In some ways your realize how superfluous some of what you own is, other things you realize you are dependent on. Both of these always make me sad. The fact that I own things I do not need, shows me that I am as vulnerable to the consumerist society, as everyone else. I don't like looking in that particular mirror at all. Secondly that I am dependent on gadgets and products to manage, when many people round the world do not have food, let alone something nice to cook it in. 

I am continuously torn between wanting what is waved in front of my face,  the nice desirable things and not taking more from the world than is rightfully mine.
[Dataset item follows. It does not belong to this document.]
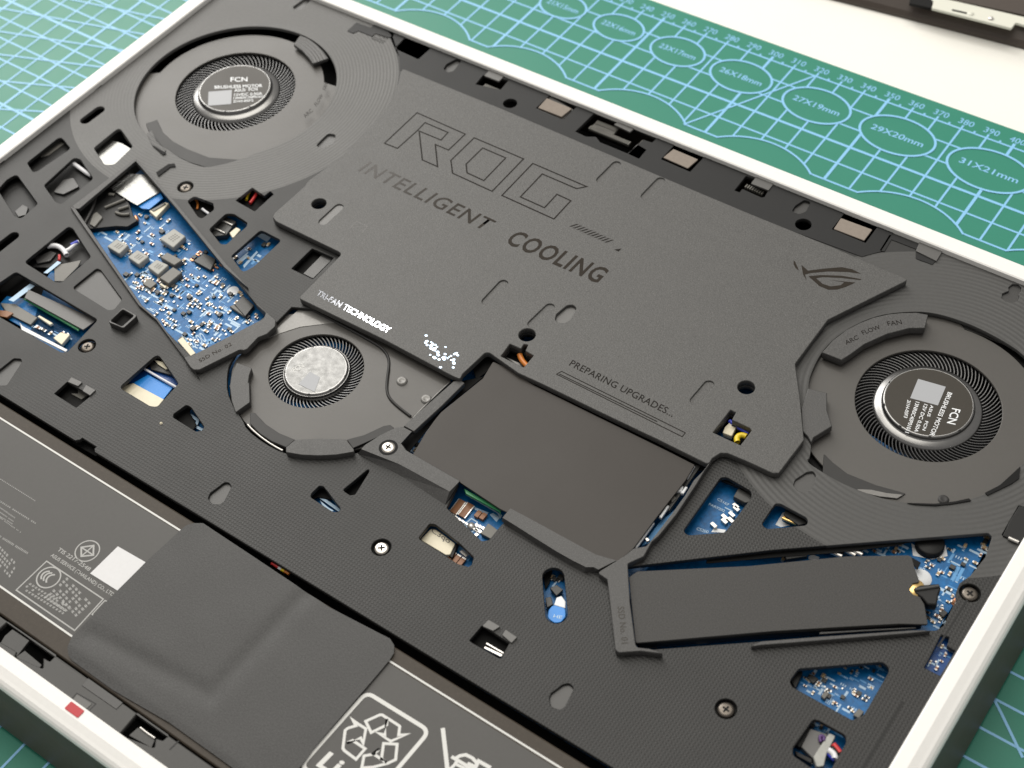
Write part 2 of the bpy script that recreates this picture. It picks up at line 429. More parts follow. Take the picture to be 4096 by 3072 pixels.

I have attempted to make our lives as smaller  an impact on the world as possible, we tend to shop in Charity shops, get most of our furniture from freecycle or relatives and try to buy organic food. When we are finished with something it gets recycled at home or passed on. Still at times like this I can not help but reflect on how privileged I am to have access to these things. Therefore in a few weeks when we arrive at our new destination, and take a whole new path in this journey for God, I will be unpacking those things as quickly as possible. To make use of them. To leave them in the boxes, unused and unloved would make my possession of them even more futile. After all when they are out of boxes, people can come over for tea, cake and a small slice of conversation.